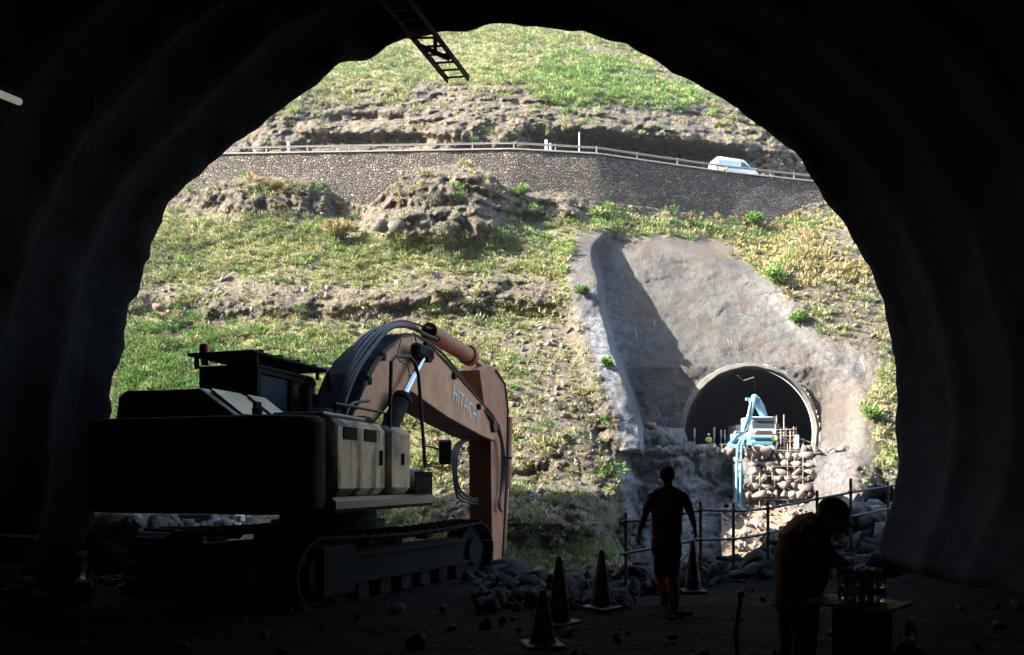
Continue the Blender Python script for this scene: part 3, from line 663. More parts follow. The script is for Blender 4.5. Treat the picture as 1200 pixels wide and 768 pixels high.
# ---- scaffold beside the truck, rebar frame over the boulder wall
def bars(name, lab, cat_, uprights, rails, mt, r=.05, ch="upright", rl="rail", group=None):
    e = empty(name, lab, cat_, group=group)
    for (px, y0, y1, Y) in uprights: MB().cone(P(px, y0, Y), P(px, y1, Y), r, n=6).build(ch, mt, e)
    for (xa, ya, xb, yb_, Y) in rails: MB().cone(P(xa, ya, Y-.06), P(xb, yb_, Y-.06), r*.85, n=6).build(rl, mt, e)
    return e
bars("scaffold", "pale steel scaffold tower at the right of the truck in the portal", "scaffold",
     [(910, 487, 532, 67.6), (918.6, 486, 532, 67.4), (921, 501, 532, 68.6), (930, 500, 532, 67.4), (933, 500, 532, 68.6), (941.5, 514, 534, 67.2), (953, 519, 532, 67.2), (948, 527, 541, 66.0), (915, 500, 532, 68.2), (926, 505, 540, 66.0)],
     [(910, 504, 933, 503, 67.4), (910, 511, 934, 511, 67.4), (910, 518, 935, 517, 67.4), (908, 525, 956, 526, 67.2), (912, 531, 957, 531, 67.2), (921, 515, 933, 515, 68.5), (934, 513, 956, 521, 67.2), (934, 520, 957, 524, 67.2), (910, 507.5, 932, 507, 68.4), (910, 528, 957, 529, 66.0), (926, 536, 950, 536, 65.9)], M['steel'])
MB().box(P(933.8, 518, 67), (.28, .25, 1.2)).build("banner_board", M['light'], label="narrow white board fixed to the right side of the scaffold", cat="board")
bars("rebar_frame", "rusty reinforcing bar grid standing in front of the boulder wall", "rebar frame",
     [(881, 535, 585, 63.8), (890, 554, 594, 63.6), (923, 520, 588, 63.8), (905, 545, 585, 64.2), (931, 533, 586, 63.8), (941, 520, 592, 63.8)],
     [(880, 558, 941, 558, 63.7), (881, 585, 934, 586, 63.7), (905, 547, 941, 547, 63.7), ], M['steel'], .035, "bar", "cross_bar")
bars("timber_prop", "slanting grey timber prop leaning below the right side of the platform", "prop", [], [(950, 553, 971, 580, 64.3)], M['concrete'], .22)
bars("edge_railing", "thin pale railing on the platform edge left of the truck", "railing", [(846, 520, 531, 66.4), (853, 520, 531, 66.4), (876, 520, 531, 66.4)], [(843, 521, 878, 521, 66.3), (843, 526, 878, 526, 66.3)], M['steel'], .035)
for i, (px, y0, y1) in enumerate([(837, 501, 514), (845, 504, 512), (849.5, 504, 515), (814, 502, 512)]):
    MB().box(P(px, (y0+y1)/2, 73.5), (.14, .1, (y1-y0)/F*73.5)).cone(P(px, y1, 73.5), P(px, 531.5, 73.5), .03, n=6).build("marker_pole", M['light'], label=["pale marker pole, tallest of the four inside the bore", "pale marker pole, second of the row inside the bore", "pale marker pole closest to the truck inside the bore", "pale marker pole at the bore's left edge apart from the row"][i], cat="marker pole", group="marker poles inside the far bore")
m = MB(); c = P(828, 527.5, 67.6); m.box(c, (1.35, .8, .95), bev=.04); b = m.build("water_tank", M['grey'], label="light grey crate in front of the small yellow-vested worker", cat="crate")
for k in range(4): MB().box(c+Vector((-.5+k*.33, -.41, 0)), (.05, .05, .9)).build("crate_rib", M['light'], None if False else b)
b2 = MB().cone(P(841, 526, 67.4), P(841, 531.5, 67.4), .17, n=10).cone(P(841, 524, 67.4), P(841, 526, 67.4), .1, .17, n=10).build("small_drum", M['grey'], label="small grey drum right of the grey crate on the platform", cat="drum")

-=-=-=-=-

## Required task
Return each line of the data, keeping its wording exact and omitting pictures.

## Completed exercise
Continue the Blender Python script for this scene: part 3, from line 663. More parts follow. The script is for Blender 4.5. Treat the picture as 1200 pixels wide and 768 pixels high.
# ---- scaffold beside the truck, rebar frame over the boulder wall
def bars(name, lab, cat_, uprights, rails, mt, r=.05, ch="upright", rl="rail", group=None):
    e = empty(name, lab, cat_, group=group)
    for (px, y0, y1, Y) in uprights: MB().cone(P(px, y0, Y), P(px, y1, Y), r, n=6).build(ch, mt, e)
    for (xa, ya, xb, yb_, Y) in rails: MB().cone(P(xa, ya, Y-.06), P(xb, yb_, Y-.06), r*.85, n=6).build(rl, mt, e)
    return e
bars("scaffold", "pale steel scaffold tower at the right of the truck in the portal", "scaffold",
     [(910, 487, 532, 67.6), (918.6, 486, 532, 67.4), (921, 501, 532, 68.6), (930, 500, 532, 67.4), (933, 500, 532, 68.6), (941.5, 514, 534, 67.2), (953, 519, 532, 67.2), (948, 527, 541, 66.0), (915, 500, 532, 68.2), (926, 505, 540, 66.0)],
     [(910, 504, 933, 503, 67.4), (910, 511, 934, 511, 67.4), (910, 518, 935, 517, 67.4), (908, 525, 956, 526, 67.2), (912, 531, 957, 531, 67.2), (921, 515, 933, 515, 68.5), (934, 513, 956, 521, 67.2), (934, 520, 957, 524, 67.2), (910, 507.5, 932, 507, 68.4), (910, 528, 957, 529, 66.0), (926, 536, 950, 536, 65.9)], M['steel'])
MB().box(P(933.8, 518, 67), (.28, .25, 1.2)).build("banner_board", M['light'], label="narrow white board fixed to the right side of the scaffold", cat="board")
bars("rebar_frame", "rusty reinforcing bar grid standing in front of the boulder wall", "rebar frame",
     [(881, 535, 585, 63.8), (890, 554, 594, 63.6), (923, 520, 588, 63.8), (905, 545, 585, 64.2), (931, 533, 586, 63.8), (941, 520, 592, 63.8)],
     [(880, 558, 941, 558, 63.7), (881, 585, 934, 586, 63.7), (905, 547, 941, 547, 63.7), ], M['steel'], .035, "bar", "cross_bar")
bars("timber_prop", "slanting grey timber prop leaning below the right side of the platform", "prop", [], [(950, 553, 971, 580, 64.3)], M['concrete'], .22)
bars("edge_railing", "thin pale railing on the platform edge left of the truck", "railing", [(846, 520, 531, 66.4), (853, 520, 531, 66.4), (876, 520, 531, 66.4)], [(843, 521, 878, 521, 66.3), (843, 526, 878, 526, 66.3)], M['steel'], .035)
for i, (px, y0, y1) in enumerate([(837, 501, 514), (845, 504, 512), (849.5, 504, 515), (814, 502, 512)]):
    MB().box(P(px, (y0+y1)/2, 73.5), (.14, .1, (y1-y0)/F*73.5)).cone(P(px, y1, 73.5), P(px, 531.5, 73.5), .03, n=6).build("marker_pole", M['light'], label=["pale marker pole, tallest of the four inside the bore", "pale marker pole, second of the row inside the bore", "pale marker pole closest to the truck inside the bore", "pale marker pole at the bore's left edge apart from the row"][i], cat="marker pole", group="marker poles inside the far bore")
m = MB(); c = P(828, 527.5, 67.6); m.box(c, (1.35, .8, .95), bev=.04); b = m.build("water_tank", M['grey'], label="light grey crate in front of the small yellow-vested worker", cat="crate")
for k in range(4): MB().box(c+Vector((-.5+k*.33, -.41, 0)), (.05, .05, .9)).build("crate_rib", M['light'], None if False else b)
b2 = MB().cone(P(841, 526, 67.4), P(841, 531.5, 67.4), .17, n=10).cone(P(841, 524, 67.4), P(841, 526, 67.4), .1, .17, n=10).build("small_drum", M['grey'], label="small grey drum right of the grey crate on the platform", cat="drum")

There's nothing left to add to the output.